Supplied data —
▬▬▬
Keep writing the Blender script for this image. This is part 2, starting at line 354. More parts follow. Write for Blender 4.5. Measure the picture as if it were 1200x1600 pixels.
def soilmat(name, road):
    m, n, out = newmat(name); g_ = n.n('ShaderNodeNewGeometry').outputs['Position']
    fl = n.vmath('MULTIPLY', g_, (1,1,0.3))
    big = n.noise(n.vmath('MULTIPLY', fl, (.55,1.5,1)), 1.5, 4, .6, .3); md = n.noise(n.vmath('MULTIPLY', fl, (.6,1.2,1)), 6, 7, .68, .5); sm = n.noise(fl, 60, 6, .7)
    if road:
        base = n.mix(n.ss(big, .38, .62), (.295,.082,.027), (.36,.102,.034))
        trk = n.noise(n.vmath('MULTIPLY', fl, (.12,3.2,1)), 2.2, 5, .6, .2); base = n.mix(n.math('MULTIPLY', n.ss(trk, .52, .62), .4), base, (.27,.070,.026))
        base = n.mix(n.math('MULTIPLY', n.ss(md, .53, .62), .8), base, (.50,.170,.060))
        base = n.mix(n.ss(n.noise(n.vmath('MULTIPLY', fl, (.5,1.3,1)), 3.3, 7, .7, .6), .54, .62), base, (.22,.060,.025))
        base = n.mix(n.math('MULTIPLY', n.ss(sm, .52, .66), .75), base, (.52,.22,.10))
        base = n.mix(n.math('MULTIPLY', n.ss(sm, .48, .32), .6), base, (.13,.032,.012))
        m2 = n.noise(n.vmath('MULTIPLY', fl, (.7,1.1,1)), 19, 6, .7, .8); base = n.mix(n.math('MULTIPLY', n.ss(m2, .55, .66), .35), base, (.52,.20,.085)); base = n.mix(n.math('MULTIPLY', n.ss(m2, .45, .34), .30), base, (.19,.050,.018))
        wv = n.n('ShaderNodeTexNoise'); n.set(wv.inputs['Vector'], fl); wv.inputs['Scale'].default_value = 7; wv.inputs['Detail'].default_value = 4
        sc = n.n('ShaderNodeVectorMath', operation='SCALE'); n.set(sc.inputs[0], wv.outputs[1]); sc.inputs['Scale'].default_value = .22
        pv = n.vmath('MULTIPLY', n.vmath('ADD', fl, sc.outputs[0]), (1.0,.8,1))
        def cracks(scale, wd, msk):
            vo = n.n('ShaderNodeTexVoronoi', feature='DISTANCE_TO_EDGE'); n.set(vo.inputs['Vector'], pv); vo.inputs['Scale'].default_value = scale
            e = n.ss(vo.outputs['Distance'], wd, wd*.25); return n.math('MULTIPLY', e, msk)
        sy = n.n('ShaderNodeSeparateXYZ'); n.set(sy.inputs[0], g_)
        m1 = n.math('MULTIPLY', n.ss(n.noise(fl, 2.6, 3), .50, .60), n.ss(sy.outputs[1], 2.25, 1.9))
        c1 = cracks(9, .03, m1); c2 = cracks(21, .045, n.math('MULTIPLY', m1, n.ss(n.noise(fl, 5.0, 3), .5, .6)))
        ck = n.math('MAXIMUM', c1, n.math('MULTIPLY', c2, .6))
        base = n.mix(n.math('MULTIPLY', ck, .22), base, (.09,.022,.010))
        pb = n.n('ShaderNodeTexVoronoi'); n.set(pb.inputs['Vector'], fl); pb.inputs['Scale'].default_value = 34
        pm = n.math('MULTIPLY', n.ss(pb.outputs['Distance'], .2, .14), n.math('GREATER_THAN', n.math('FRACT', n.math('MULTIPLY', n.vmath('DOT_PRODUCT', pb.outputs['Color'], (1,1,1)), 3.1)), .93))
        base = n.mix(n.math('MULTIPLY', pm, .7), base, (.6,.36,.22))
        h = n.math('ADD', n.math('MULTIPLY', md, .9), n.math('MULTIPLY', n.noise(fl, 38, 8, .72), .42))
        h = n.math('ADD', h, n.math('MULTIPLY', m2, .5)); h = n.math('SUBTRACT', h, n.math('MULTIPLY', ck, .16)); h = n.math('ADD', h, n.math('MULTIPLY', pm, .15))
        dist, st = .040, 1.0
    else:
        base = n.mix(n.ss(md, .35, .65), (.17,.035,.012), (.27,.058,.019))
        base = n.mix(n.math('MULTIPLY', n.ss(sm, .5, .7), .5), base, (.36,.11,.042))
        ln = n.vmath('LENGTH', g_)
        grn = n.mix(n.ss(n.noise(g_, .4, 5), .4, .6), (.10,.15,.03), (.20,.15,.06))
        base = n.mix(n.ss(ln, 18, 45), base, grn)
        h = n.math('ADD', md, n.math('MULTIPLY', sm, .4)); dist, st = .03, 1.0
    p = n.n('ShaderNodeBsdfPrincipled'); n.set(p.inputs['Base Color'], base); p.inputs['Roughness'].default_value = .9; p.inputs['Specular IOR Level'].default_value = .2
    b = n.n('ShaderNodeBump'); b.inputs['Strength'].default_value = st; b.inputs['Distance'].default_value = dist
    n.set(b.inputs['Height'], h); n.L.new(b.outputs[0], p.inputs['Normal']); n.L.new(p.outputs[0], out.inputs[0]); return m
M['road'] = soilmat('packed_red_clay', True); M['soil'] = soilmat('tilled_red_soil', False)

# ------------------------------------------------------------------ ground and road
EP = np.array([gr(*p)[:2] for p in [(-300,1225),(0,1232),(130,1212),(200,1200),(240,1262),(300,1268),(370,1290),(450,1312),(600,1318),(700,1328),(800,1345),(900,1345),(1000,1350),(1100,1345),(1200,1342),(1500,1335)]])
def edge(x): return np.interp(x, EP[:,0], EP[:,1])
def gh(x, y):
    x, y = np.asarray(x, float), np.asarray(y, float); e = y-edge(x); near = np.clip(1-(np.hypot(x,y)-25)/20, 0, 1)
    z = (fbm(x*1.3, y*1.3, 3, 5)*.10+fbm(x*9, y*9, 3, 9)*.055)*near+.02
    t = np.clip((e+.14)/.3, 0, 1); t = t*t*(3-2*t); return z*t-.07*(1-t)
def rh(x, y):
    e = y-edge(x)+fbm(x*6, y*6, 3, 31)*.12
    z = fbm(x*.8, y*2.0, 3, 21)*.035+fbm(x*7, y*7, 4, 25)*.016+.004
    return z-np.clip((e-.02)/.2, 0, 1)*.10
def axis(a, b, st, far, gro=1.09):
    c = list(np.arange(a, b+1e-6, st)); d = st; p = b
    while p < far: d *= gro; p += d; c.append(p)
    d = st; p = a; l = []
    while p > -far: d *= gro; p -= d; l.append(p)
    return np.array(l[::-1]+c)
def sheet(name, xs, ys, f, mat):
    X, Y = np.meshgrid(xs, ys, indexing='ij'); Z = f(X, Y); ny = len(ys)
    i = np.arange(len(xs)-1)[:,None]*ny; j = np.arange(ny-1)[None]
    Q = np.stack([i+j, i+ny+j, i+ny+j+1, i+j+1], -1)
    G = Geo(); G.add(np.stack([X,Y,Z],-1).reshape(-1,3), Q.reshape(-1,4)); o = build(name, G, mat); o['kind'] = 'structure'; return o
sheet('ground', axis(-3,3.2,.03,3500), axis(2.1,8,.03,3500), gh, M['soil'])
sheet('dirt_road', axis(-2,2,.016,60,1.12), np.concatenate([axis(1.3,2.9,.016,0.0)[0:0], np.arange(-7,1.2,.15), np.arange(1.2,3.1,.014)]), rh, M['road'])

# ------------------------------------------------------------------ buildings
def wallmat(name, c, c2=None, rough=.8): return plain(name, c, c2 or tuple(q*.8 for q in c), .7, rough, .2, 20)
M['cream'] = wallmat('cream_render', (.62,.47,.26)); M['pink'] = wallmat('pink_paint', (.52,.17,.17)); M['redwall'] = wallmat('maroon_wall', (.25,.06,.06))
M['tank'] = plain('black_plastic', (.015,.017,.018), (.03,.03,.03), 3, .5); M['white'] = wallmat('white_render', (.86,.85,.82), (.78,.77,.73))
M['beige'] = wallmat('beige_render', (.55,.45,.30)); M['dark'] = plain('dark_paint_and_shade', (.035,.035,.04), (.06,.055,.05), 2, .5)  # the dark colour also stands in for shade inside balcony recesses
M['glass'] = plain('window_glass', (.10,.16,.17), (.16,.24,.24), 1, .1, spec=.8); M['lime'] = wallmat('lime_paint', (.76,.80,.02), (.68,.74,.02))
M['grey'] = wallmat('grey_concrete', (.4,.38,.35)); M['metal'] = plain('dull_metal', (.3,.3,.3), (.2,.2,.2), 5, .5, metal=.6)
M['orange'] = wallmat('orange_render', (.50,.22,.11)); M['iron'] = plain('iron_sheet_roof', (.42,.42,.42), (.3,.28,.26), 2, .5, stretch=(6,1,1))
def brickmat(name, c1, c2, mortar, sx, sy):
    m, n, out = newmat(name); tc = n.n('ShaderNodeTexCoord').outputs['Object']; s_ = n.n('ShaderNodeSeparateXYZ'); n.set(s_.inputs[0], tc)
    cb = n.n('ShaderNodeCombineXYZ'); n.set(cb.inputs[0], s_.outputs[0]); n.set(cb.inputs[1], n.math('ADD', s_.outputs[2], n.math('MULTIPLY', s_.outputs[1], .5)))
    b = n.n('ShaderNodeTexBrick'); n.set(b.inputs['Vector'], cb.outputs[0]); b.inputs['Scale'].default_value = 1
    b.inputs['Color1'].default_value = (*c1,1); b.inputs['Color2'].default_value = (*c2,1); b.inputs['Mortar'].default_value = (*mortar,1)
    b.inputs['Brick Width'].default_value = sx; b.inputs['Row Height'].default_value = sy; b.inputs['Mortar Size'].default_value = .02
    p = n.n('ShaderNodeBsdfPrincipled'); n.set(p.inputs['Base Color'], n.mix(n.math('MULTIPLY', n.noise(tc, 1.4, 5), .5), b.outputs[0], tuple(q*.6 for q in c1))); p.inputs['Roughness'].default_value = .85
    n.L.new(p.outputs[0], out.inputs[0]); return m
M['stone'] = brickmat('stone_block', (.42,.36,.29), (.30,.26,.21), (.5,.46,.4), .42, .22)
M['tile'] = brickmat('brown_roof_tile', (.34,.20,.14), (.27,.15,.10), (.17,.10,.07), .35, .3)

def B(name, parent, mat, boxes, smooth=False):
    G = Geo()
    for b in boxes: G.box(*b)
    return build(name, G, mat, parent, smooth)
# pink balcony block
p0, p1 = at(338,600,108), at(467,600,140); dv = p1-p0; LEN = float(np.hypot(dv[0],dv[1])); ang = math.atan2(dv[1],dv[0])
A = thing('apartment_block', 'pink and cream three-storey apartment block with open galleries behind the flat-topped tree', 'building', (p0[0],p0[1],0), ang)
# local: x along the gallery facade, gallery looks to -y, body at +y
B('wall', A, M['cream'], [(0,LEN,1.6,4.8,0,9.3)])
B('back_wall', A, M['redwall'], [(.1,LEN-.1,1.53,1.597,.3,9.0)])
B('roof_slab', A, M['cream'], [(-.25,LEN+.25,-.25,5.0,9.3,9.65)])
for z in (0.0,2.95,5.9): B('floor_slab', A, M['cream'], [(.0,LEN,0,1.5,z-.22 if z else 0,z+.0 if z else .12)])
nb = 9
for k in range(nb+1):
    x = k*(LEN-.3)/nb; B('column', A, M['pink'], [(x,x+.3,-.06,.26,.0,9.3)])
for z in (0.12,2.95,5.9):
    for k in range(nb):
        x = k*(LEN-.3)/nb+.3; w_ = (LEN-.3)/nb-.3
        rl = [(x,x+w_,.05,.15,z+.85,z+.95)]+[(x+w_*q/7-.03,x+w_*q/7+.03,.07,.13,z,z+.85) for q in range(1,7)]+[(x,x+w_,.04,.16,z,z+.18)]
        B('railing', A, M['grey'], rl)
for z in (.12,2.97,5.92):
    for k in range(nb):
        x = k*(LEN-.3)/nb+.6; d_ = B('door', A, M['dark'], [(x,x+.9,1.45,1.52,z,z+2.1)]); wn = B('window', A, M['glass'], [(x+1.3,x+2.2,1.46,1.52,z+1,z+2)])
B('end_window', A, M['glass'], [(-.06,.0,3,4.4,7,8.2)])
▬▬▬
Exercise goal —
Print, without alteration, the lines from the line with "M['cream'] = wallmat('cream_render', (.62,.47,.26));" to the line with "wallmat('white_render', (.86,.85,.82), (.78,.77,.73))". Include both of them, and omit every other line.

Reply to the task —
M['cream'] = wallmat('cream_render', (.62,.47,.26)); M['pink'] = wallmat('pink_paint', (.52,.17,.17)); M['redwall'] = wallmat('maroon_wall', (.25,.06,.06))
M['tank'] = plain('black_plastic', (.015,.017,.018), (.03,.03,.03), 3, .5); M['white'] = wallmat('white_render', (.86,.85,.82), (.78,.77,.73))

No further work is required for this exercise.